Escape of the Wild Goatee
Dixon Stuelke © 2024
Gallimauf One
A Wild Goatee can be troublesome. Children stare, parents glare, police beware. Friendly faces are rare, usually wild with hair. A Wild Goatee gets into your food, or your food into it, whichever. A Wild Goatee wants to jump in spinning power tools, and, occasionally, captures a bee. It’s not a good look to sport, given its only advantage is ease of grooming.
Taming the Wild Goatee
Step 1
Wild Goatee
constrained to a braid
Sunday morning
Step 2
Goatee Braid
constrained to a Beardybun
Sunday morning
The Wild Goatee Escape
The Braided Beardybun is much better than the Wild Goatee. The few second looks it gets are friendly. It stays out of your food, and your food out of it. It can’t get near spinning tools and never attracts any bees. It’s a better look than the Wild Goatee and much worth the extra work grooming. But it doesn’t last long. Immediately, imperceptibly, the Braided Beardybun begins to uncoil.
Braided Beardybun
after slowly uncoiling
Monday evening
It uncoils to a corkscrew, which elicits a mixture of responses, from the sidelongiest glances to the most enthusiastic compliments. It still stays clear of your food and mostly your spinning tools if you watch it, and never can capture a bee.

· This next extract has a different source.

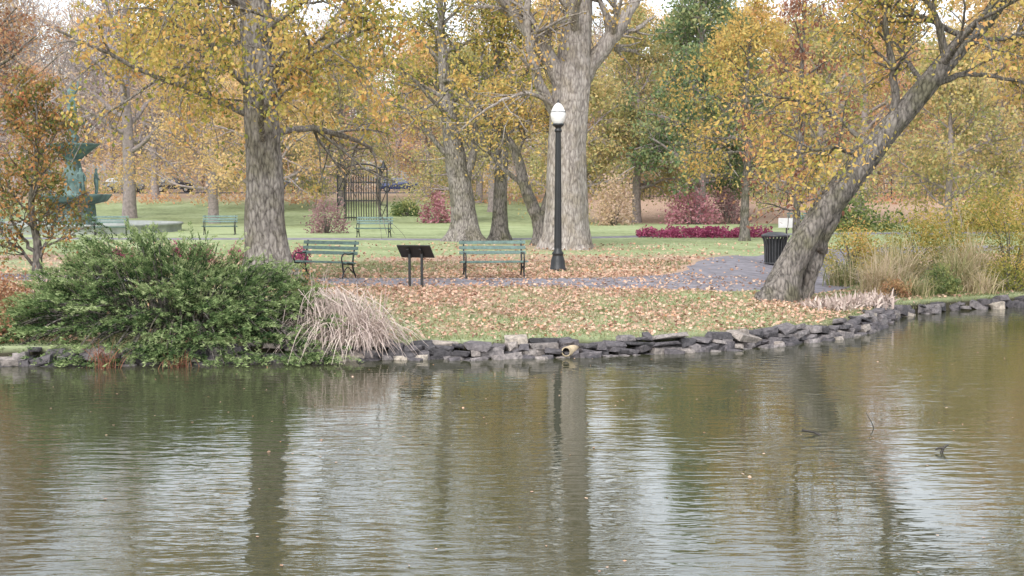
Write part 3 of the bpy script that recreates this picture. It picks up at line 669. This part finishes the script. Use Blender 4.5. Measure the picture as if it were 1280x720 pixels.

But, again imperceptibly, it begins to unbraid.
Braided Beardybun
uncoiled to a corkscrew
sometime Tuesday
It slowly continues uncoiling and unbraiding.
Braided Beardybun
further uncoiled
sometime Wednesday
Braided Beardybun
uncoiled and unbraiding
sometime Thursday
Wild Goatee
almost escaped
sometime Friday
Wild Goatee
escaped, almost wild
sometime Saturday
Wild Goatee
free at last
the following Sunday
And so it returns to gathering negative attention, grabbing at your food and power tools, tangling with bugs, until sporting a better look grows important enough to retame it all over again.